Eurico Figueiredo recorre depois aos artigos 5.º e 6.º da LPP para enfatizar que "os partidos políticos se regem pelos princípios da organização e da gestão democráticas e da participação de todos os seus filiados" e que "todos os filiados num partido político têm iguais direitos perante os estatutos". Ou seja, diz, "os estatutos não podem fazer discriminações negativas contra simples militantes ou positivas a favor de dirigentes, no qual ao exercício das funções dirigentes específicas destes se reporte".

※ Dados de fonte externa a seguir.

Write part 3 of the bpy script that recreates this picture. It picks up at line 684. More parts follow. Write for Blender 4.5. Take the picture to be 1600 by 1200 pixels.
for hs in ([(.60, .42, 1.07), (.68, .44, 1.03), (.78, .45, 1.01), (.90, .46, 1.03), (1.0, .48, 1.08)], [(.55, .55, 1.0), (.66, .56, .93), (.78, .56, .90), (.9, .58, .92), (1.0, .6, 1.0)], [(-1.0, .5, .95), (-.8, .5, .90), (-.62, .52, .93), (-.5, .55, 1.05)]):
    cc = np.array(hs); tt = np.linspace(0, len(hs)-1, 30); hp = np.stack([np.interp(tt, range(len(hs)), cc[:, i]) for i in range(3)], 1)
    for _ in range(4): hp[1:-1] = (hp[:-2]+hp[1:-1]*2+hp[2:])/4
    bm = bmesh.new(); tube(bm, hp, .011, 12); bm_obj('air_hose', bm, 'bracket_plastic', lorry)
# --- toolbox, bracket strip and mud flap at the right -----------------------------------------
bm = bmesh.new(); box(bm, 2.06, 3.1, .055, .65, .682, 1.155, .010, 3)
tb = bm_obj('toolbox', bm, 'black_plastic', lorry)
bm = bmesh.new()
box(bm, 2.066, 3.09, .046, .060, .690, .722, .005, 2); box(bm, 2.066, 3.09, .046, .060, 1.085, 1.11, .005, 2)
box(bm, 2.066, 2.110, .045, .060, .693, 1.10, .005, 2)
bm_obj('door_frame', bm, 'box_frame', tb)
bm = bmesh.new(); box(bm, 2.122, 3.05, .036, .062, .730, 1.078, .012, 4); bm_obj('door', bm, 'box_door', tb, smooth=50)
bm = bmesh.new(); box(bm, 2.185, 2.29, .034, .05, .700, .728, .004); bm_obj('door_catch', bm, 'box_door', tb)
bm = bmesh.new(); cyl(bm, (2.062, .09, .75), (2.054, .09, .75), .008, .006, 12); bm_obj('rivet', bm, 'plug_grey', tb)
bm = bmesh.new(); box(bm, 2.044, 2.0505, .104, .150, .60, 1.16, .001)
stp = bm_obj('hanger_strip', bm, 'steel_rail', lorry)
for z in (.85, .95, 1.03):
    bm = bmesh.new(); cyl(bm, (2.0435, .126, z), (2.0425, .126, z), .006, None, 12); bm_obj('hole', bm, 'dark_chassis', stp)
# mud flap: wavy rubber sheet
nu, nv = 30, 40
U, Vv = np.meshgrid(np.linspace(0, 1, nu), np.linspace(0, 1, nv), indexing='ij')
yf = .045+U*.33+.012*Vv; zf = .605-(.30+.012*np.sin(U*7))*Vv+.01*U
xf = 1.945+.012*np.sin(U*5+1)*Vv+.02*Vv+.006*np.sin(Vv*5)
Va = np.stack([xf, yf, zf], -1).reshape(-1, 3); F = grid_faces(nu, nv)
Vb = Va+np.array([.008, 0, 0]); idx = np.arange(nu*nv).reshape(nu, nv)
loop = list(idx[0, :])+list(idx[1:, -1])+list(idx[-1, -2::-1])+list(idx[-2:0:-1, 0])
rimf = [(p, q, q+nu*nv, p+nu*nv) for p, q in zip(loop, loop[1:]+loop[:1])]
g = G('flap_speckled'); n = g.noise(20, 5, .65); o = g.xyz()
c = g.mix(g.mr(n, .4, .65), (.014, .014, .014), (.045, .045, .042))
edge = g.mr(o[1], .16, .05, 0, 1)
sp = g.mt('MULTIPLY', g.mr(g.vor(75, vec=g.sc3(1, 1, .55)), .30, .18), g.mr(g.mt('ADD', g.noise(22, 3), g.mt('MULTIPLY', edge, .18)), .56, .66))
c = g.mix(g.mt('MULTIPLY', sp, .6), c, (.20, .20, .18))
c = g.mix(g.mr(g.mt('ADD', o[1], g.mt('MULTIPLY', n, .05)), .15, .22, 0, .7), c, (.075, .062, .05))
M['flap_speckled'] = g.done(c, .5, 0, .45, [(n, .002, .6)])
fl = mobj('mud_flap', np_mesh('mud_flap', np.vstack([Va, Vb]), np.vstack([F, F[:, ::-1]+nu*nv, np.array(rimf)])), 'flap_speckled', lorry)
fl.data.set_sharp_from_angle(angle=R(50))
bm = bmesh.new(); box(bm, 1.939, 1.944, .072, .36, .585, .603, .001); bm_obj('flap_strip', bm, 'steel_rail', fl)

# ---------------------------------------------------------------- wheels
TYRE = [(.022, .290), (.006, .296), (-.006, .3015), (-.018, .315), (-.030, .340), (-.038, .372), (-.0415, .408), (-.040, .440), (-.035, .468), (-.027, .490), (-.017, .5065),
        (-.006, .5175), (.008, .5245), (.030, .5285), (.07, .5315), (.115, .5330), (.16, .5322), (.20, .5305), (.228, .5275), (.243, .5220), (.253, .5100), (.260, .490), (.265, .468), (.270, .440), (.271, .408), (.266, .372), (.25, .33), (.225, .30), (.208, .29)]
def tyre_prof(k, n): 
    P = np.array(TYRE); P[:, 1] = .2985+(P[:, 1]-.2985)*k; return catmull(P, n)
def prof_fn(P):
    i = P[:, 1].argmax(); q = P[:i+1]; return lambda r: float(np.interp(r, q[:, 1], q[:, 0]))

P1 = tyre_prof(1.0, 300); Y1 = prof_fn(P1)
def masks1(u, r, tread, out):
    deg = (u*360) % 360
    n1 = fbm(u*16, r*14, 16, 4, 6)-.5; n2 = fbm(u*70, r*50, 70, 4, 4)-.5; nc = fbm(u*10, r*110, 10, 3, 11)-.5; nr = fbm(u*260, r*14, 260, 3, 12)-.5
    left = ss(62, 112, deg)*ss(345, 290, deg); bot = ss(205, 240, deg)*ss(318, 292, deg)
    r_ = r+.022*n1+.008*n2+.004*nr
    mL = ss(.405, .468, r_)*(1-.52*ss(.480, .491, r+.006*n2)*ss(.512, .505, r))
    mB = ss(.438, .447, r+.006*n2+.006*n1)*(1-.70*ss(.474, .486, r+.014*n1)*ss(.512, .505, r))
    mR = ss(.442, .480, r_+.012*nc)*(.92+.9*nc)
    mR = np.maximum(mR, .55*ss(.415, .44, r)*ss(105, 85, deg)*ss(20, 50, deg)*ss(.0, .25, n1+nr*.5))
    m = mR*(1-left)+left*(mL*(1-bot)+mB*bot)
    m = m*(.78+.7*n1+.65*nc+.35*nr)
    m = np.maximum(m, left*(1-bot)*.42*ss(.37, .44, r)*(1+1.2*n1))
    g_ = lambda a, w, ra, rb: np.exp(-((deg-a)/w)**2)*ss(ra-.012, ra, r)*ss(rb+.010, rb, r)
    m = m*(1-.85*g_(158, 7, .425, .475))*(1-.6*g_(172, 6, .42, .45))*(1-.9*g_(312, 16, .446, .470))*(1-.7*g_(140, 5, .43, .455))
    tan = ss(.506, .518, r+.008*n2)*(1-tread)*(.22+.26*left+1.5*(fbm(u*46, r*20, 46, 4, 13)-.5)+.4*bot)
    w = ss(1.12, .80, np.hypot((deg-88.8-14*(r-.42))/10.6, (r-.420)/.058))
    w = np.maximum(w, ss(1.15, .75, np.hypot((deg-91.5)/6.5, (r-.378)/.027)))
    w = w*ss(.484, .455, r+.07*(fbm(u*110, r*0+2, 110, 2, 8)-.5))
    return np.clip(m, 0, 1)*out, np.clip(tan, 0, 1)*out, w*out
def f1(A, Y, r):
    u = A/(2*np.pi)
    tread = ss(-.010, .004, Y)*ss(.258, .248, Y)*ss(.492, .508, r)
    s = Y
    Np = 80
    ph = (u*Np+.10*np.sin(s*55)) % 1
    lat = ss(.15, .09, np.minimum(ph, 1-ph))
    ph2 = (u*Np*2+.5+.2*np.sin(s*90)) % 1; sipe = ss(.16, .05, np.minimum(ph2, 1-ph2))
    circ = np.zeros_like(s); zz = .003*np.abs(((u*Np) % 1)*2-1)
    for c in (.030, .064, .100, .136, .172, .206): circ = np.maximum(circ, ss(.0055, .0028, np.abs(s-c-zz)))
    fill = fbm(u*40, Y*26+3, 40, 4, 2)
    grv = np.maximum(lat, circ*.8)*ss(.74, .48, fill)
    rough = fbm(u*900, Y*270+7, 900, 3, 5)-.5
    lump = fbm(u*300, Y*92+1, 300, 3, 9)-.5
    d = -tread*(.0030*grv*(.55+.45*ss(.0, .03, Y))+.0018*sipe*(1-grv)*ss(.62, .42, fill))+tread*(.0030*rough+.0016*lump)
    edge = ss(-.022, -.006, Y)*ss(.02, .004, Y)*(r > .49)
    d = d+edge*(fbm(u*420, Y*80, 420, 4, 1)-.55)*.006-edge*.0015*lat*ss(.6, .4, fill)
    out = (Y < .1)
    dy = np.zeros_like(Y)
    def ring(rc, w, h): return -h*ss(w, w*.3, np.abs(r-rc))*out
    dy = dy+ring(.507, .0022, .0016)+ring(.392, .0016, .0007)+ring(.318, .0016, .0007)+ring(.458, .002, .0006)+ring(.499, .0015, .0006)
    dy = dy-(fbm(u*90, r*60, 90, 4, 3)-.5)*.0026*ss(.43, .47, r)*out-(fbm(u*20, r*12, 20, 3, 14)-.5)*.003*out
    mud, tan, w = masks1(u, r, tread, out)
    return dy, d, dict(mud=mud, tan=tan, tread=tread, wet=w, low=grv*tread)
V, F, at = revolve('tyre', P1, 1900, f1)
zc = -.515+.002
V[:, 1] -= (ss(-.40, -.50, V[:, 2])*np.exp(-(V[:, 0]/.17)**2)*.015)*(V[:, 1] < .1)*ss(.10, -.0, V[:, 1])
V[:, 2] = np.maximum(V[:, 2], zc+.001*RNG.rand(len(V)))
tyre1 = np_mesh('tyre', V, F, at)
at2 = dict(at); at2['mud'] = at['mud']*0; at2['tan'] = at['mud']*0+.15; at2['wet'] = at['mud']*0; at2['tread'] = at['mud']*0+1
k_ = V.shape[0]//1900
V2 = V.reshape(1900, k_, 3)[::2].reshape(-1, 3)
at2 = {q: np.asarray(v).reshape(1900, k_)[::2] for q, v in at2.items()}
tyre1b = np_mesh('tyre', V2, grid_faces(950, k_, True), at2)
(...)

O artigo 6.º, sublinha, "refere-se apenas a obrigações públicas face à sociedade em geral e não aos militantes e seus direitos em geral, que, naturalmente, vão para além disso, como a lei dispõe, para além do que é referido nos artigos 28.º e 34.º, alusivo aos procedimentos eleitorais. Relativamente a este último artigo, sublinha que "as eleições partidárias devem observar as seguintes regras: elaboração e garantia de acesso aos cadernos eleitorais em prazo razoável; igualdade de oportunidades e imparcialidade no tratamento de candidaturas; apreciação jurisdicionalizada da regularidade e da validade dos actos de procedimento eleitoral". Assim, acrescenta: "Os actos de procedimento eleitoral são impugnáveis perante o órgão de juridisção próprio por qualquer filiado que seja eleitor ou candidato. Das decisões definitivas cabem recursos para o Tribunal Constitucional".

Amigo pessoal do antigo Presidente da República Jorge Sampaio, Eurico Figueiredo lamenta que "tudo esteja feito para impedir que candidaturas que não controlam o aparelho possam disputar a liderança do partido".